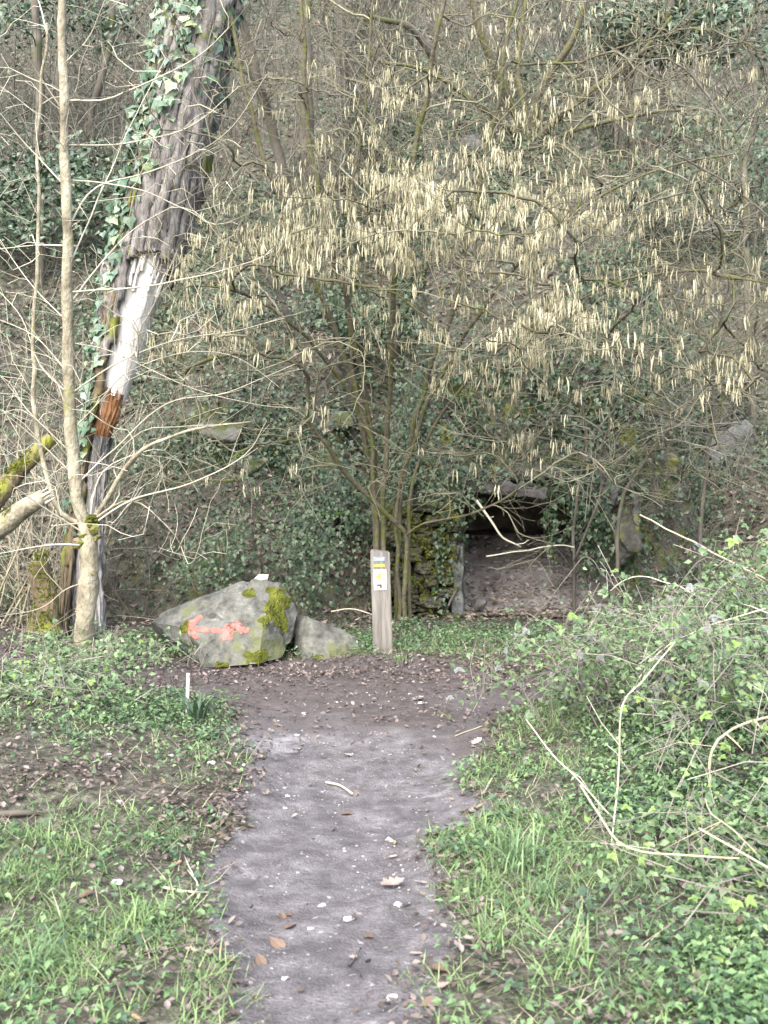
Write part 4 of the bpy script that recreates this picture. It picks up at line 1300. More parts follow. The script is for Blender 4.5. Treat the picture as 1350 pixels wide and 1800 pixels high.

________________

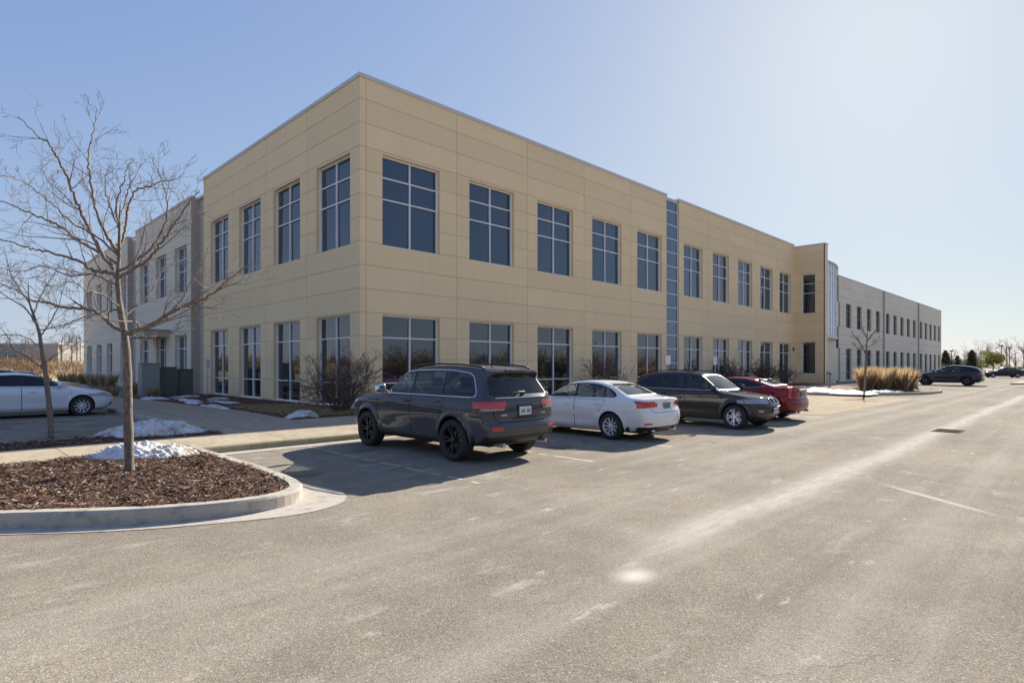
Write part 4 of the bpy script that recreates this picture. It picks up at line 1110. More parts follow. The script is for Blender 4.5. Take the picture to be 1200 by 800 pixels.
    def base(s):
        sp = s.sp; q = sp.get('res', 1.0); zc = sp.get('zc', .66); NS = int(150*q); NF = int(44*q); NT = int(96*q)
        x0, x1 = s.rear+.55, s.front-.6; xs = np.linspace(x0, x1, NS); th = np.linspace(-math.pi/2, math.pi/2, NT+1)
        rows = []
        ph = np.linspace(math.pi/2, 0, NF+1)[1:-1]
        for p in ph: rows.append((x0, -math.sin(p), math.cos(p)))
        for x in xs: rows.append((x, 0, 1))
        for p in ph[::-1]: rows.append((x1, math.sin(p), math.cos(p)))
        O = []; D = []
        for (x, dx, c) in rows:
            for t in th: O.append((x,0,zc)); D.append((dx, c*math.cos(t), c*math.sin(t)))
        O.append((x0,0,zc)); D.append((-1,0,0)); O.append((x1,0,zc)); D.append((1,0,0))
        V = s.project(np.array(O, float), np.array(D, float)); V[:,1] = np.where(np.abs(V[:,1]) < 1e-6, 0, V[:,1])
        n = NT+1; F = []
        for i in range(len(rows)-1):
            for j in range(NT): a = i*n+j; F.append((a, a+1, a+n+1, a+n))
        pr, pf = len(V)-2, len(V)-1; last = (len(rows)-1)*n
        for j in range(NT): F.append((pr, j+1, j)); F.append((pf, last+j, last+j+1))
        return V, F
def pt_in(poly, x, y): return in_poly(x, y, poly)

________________

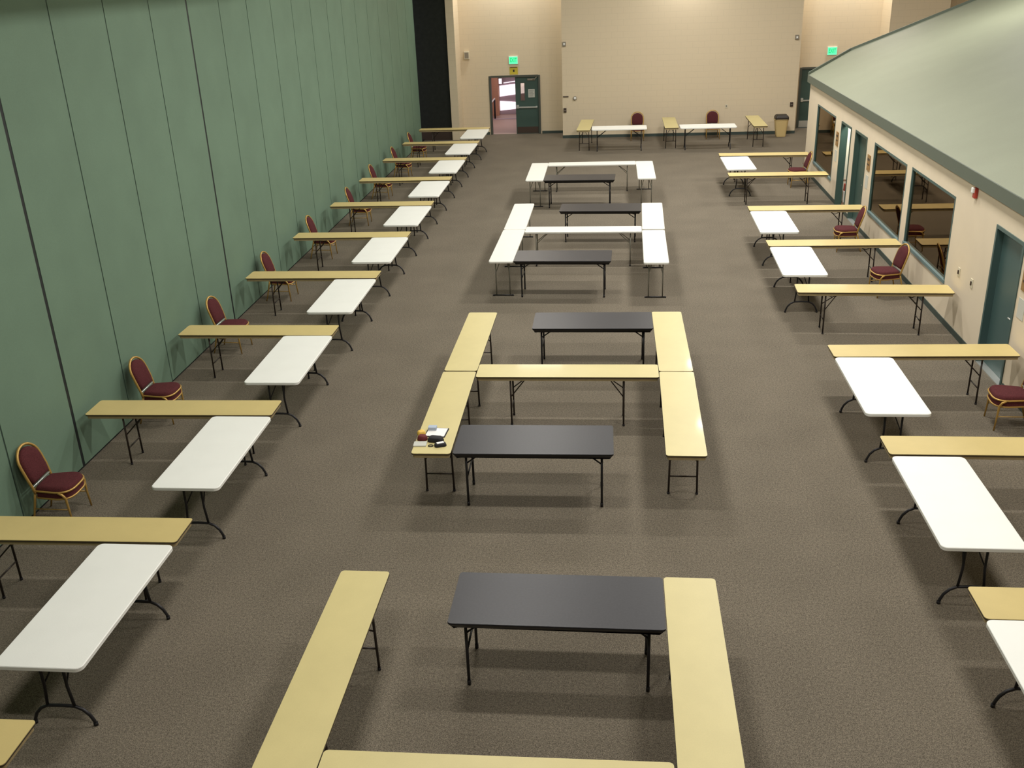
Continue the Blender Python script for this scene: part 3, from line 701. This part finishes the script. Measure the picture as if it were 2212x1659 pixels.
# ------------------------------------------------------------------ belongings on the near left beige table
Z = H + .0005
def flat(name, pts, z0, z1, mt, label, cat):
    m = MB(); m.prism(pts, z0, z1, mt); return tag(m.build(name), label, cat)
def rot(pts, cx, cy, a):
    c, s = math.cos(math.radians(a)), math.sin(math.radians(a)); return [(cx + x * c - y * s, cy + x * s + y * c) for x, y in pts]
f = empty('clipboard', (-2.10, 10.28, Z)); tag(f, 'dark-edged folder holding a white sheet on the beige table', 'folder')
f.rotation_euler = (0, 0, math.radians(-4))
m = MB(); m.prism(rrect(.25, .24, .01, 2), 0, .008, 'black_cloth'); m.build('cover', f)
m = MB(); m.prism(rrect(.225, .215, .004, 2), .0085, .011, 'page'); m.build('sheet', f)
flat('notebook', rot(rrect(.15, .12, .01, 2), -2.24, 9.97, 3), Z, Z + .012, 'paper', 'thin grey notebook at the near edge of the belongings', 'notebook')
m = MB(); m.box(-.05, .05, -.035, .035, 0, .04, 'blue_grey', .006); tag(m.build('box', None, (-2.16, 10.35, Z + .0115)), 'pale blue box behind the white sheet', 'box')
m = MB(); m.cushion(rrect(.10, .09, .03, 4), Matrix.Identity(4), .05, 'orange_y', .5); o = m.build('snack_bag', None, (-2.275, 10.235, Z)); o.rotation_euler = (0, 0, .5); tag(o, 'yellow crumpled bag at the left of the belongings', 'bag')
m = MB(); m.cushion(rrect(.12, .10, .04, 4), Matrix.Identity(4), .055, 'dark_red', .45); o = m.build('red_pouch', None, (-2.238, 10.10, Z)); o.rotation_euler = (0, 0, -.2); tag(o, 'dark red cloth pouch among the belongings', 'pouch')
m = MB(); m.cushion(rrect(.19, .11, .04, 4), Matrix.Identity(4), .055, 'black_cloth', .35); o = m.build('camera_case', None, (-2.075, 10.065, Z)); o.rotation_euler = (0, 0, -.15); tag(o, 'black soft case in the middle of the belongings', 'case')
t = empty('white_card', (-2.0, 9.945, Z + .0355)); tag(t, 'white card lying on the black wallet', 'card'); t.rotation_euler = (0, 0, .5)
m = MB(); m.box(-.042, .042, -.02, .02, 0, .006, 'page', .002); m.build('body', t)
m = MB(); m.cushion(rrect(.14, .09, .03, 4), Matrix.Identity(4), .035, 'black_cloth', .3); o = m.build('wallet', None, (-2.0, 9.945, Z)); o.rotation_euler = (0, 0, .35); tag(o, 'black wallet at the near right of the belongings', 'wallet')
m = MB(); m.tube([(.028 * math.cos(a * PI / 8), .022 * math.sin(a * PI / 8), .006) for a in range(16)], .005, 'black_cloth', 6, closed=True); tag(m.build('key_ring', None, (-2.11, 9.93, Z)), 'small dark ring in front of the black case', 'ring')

________________

» WHAT IS EXPECTED:
Quote word for word the lines from the line holding "by 800 pixels." through the line holding "def pt_in(poly, x, y): return"; include both of those lines and add nothing.

» EXERCISE OUTPUT:
Write part 4 of the bpy script that recreates this picture. It picks up at line 1110. More parts follow. The script is for Blender 4.5. Take the picture to be 1200 by 800 pixels.
    def base(s):
        sp = s.sp; q = sp.get('res', 1.0); zc = sp.get('zc', .66); NS = int(150*q); NF = int(44*q); NT = int(96*q)
        x0, x1 = s.rear+.55, s.front-.6; xs = np.linspace(x0, x1, NS); th = np.linspace(-math.pi/2, math.pi/2, NT+1)
        rows = []
        ph = np.linspace(math.pi/2, 0, NF+1)[1:-1]
        for p in ph: rows.append((x0, -math.sin(p), math.cos(p)))
        for x in xs: rows.append((x, 0, 1))
        for p in ph[::-1]: rows.append((x1, math.sin(p), math.cos(p)))
        O = []; D = []
        for (x, dx, c) in rows:
            for t in th: O.append((x,0,zc)); D.append((dx, c*math.cos(t), c*math.sin(t)))
        O.append((x0,0,zc)); D.append((-1,0,0)); O.append((x1,0,zc)); D.append((1,0,0))
        V = s.project(np.array(O, float), np.array(D, float)); V[:,1] = np.where(np.abs(V[:,1]) < 1e-6, 0, V[:,1])
        n = NT+1; F = []
        for i in range(len(rows)-1):
            for j in range(NT): a = i*n+j; F.append((a, a+1, a+n+1, a+n))
        pr, pf = len(V)-2, len(V)-1; last = (len(rows)-1)*n
        for j in range(NT): F.append((pr, j+1, j)); F.append((pf, last+j, last+j+1))
        return V, F
def pt_in(poly, x, y): return in_poly(x, y, poly)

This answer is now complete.